__Entries provided__:

########################################

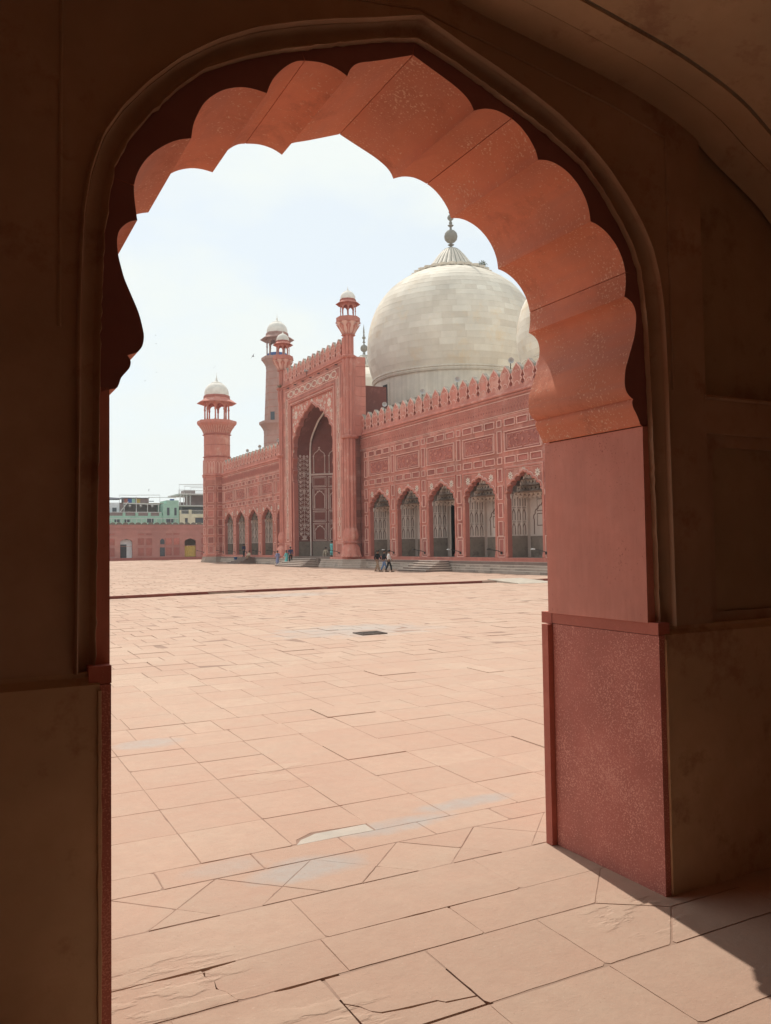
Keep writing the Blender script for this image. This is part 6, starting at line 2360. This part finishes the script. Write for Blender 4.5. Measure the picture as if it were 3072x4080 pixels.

########################################

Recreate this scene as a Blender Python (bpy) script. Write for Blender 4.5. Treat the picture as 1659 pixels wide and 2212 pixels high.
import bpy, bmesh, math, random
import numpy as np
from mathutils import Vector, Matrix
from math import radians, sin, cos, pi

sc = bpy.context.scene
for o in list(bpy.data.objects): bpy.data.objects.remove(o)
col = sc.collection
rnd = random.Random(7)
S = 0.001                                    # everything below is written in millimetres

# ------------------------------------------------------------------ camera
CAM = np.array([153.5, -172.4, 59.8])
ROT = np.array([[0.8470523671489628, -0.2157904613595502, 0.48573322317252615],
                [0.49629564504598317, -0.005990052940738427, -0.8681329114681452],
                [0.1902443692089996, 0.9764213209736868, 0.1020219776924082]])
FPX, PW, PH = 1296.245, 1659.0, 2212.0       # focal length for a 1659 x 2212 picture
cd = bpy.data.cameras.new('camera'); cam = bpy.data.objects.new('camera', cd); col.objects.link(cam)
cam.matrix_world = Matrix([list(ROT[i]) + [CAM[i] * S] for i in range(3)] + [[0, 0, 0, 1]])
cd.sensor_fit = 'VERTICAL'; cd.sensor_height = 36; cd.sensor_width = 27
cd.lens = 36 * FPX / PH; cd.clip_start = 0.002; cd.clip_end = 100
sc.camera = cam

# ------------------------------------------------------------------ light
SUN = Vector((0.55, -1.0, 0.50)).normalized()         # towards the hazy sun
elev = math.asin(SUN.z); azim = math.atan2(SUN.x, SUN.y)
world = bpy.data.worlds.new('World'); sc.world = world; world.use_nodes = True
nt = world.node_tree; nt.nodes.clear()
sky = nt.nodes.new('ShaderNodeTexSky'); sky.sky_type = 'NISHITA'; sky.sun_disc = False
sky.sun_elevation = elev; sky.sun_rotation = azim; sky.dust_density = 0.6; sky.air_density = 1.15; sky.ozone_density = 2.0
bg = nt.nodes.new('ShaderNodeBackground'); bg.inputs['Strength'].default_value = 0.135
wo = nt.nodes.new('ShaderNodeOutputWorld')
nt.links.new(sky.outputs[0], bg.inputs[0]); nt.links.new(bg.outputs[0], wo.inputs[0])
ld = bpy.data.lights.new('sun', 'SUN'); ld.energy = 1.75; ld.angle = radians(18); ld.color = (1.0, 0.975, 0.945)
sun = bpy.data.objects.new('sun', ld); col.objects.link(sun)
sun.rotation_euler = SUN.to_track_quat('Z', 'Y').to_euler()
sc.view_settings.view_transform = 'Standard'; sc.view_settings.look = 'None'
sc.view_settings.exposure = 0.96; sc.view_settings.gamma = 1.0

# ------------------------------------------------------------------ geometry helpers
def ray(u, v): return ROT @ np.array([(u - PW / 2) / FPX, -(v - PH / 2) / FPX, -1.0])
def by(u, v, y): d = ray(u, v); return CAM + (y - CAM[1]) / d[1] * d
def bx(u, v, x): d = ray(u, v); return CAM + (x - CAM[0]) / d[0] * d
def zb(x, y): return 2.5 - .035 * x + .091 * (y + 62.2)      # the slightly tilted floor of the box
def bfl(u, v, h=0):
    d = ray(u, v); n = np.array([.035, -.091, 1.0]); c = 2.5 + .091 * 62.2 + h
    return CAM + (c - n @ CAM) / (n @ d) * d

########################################

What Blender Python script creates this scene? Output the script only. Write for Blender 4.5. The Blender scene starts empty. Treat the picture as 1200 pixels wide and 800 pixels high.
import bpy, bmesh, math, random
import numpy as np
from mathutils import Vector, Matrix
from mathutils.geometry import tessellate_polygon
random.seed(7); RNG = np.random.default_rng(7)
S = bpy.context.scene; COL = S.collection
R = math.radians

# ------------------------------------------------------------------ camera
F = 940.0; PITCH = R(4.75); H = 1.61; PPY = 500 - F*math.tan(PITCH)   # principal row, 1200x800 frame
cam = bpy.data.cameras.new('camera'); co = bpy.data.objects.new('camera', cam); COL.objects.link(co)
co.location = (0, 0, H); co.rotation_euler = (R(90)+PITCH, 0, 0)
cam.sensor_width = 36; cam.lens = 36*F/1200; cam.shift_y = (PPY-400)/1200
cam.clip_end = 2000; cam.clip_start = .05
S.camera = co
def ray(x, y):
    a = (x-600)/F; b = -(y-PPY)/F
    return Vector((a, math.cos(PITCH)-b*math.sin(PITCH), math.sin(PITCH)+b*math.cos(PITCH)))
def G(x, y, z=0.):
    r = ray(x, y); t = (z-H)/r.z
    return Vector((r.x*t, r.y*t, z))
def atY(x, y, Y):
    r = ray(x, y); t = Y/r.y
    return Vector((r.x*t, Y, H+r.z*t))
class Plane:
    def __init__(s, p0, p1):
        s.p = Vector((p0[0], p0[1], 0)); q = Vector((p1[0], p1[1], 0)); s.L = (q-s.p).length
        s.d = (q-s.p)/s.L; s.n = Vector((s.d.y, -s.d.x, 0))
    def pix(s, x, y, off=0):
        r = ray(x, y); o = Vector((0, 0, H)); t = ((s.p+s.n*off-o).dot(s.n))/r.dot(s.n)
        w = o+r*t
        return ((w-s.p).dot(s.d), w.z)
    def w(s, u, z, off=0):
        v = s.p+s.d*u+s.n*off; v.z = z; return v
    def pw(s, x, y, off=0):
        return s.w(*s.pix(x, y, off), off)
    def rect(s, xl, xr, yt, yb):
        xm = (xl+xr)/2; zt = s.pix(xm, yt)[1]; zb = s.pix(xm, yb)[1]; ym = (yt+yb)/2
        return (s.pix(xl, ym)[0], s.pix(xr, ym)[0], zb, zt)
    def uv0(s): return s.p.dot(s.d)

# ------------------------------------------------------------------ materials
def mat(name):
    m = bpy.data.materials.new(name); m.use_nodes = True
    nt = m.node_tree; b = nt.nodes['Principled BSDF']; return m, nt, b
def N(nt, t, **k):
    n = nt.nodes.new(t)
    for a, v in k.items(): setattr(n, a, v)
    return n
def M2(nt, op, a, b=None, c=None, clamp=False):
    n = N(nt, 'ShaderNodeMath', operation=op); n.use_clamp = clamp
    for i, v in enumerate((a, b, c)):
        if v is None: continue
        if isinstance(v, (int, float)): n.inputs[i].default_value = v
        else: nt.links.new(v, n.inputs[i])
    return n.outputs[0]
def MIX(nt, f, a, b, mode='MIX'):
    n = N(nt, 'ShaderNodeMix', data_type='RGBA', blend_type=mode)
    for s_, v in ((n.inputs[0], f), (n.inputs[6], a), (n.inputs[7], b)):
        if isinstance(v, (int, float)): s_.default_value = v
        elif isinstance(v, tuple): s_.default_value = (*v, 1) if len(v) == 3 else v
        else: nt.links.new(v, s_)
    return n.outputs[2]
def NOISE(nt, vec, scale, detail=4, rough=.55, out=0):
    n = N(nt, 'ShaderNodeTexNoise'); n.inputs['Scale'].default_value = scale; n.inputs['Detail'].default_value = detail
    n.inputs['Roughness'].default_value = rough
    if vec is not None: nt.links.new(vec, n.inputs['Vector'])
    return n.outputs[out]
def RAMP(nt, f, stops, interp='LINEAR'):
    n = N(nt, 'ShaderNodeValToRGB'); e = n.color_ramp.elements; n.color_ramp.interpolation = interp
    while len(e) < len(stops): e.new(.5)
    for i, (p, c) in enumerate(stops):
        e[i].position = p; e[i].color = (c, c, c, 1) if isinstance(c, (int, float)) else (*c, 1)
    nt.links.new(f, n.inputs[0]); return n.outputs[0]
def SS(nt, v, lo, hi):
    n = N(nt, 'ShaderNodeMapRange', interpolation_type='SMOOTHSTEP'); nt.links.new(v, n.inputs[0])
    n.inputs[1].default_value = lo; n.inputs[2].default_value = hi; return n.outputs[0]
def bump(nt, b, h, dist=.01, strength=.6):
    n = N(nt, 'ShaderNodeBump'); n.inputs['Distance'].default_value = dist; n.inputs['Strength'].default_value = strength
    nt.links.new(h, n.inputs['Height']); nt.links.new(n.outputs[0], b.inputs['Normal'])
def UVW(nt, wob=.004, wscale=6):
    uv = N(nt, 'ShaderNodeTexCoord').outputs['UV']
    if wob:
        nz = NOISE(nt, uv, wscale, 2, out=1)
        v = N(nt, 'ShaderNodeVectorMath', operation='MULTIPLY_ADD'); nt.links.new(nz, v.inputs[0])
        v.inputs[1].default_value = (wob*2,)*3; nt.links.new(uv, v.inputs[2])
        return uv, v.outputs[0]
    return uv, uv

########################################

Everything from the line that contains "Recreate this scene" to the line that contains "sc.camera = cam" must be transcribed exactly, both end lines included.

Recreate this scene as a Blender Python (bpy) script. Write for Blender 4.5. Treat the picture as 1659 pixels wide and 2212 pixels high.
import bpy, bmesh, math, random
import numpy as np
from mathutils import Vector, Matrix
from math import radians, sin, cos, pi

sc = bpy.context.scene
for o in list(bpy.data.objects): bpy.data.objects.remove(o)
col = sc.collection
rnd = random.Random(7)
S = 0.001                                    # everything below is written in millimetres

# ------------------------------------------------------------------ camera
CAM = np.array([153.5, -172.4, 59.8])
ROT = np.array([[0.8470523671489628, -0.2157904613595502, 0.48573322317252615],
                [0.49629564504598317, -0.005990052940738427, -0.8681329114681452],
                [0.1902443692089996, 0.9764213209736868, 0.1020219776924082]])
FPX, PW, PH = 1296.245, 1659.0, 2212.0       # focal length for a 1659 x 2212 picture
cd = bpy.data.cameras.new('camera'); cam = bpy.data.objects.new('camera', cd); col.objects.link(cam)
cam.matrix_world = Matrix([list(ROT[i]) + [CAM[i] * S] for i in range(3)] + [[0, 0, 0, 1]])
cd.sensor_fit = 'VERTICAL'; cd.sensor_height = 36; cd.sensor_width = 27
cd.lens = 36 * FPX / PH; cd.clip_start = 0.002; cd.clip_end = 100
sc.camera = cam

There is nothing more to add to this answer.